January 2010
Nomination: For Sidney Bechet [15 January 1954. From The Whitsun Weddings]
Larkin’s poems with jazz connections reflect the enormous importance that jazz played in his life and work. In his Introduction to All What Jazz (1970), his scalding attack on modernism in all the arts, he says: ‘Few things have given me more pleasure in life than listening to jazz. I don’t claim to be original in this: for the generations that came to adolescence between the wars jazz was that unique private excitement that youth seemed to demand.’ As his letters show, Larkin shared this subversive enthusiasm with Kingsley Amis and they were both insistent about their rigidly traditional tastes. I’ve always felt that the colloquial and ironic aspects of Larkin’s poetic language derive from both the stance and the language of the jazz musician much as the informality of popular song lyrics are reflected in some Auden
Sidney Bechet, who played clarinet and was pre-eminent in soprano saxophone, was born in New Orleans in 1897. He was active in the earliest manifestations of jazz in his home town but moved to Chicago in 1917. He first went to Europe with Will Marion Cook’s band the Southern Syncopators in 1919 and from then on was recognised as one of the most influential figures in jazz. He travelled widely in Europe and the USA, where he worked with Duke Ellington and Louis Armstrong, and finally lived in France from 1951 until his death in 1959.

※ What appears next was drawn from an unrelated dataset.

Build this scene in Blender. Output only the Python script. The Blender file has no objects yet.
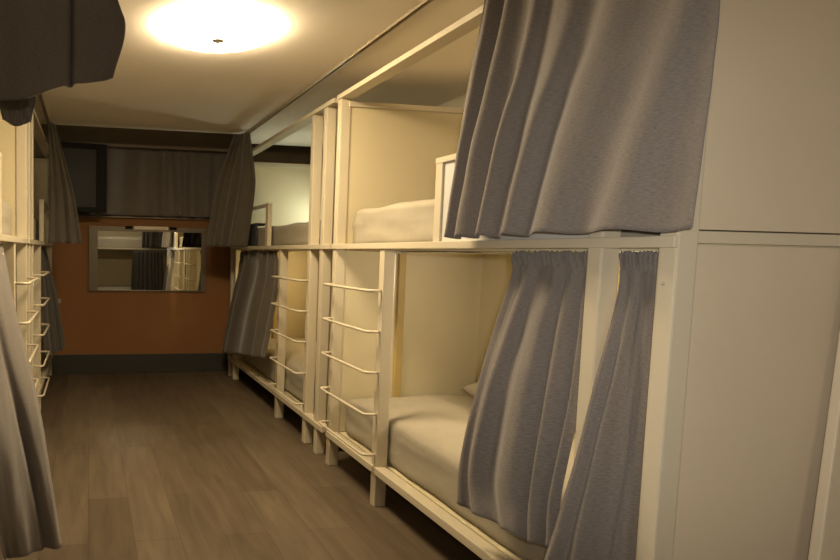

In an article in the Guardian in 1960 Larkin said: ‘There are not many perfect things in jazz, but Bechet playing the blues could be one of them.’ The poem, ‘For Sidney Bechet’, was completed in January 1954 and included ten years later in The Whitsun Weddings. It’s not clear whether Larkin had any specific track in mind but in 1961 he nominated Bechet’s 1944 recording of Blue Horizon as one of his four Daily Telegraph Records of the Year and it was performed at his memorial service in Westminster Abbey in 1985. The poem about Bechet is set in New Orleans, which Larkin visited only in his imagination but he was steeped in all its jazz associations. He starts with ‘That note you hold’. There are quite a few long held notes in Bechet’s recordings which he sustains inimitably. Larkin goes on: ‘narrowing and rising’ – Bechet uses plenty of vibrato too. Then: ‘reflected on the water’ seems to refer to the maritime location of New Orleans (which had such tragic consequences with the flooding following Hurricane Katrina in 2005). The phrase ‘Oh, play that thing!’ was sometimes called out by jazz players and appears on several historic recorded tracks.
Larkin goes on to describe the mixed clientele in the French Quarter where there are expensive ‘Sporting-house girls’ alongside scholars manqués (that is, merely enthusiasts) who are immersed in ‘personnels’, the discographical details that show who played what where and when. The mythical New Orleans is also referred to as Storyville and Crescent City. Everything about it and its music is seen as positive – ‘an enormous yes’ and ‘the natural noise of good’.
Finally – as I have always understood it – Larkin takes a crack at classical music when he says ‘Scattering long-haired grief and scored pity’. He would have known that Bechet, like some early jazz musicians, could not read music. So the ‘long-hairs’ must be the serious musicians and ‘scored’ presumably means notated music as opposed to improvisation, which often makes the difference between the straight and the swung.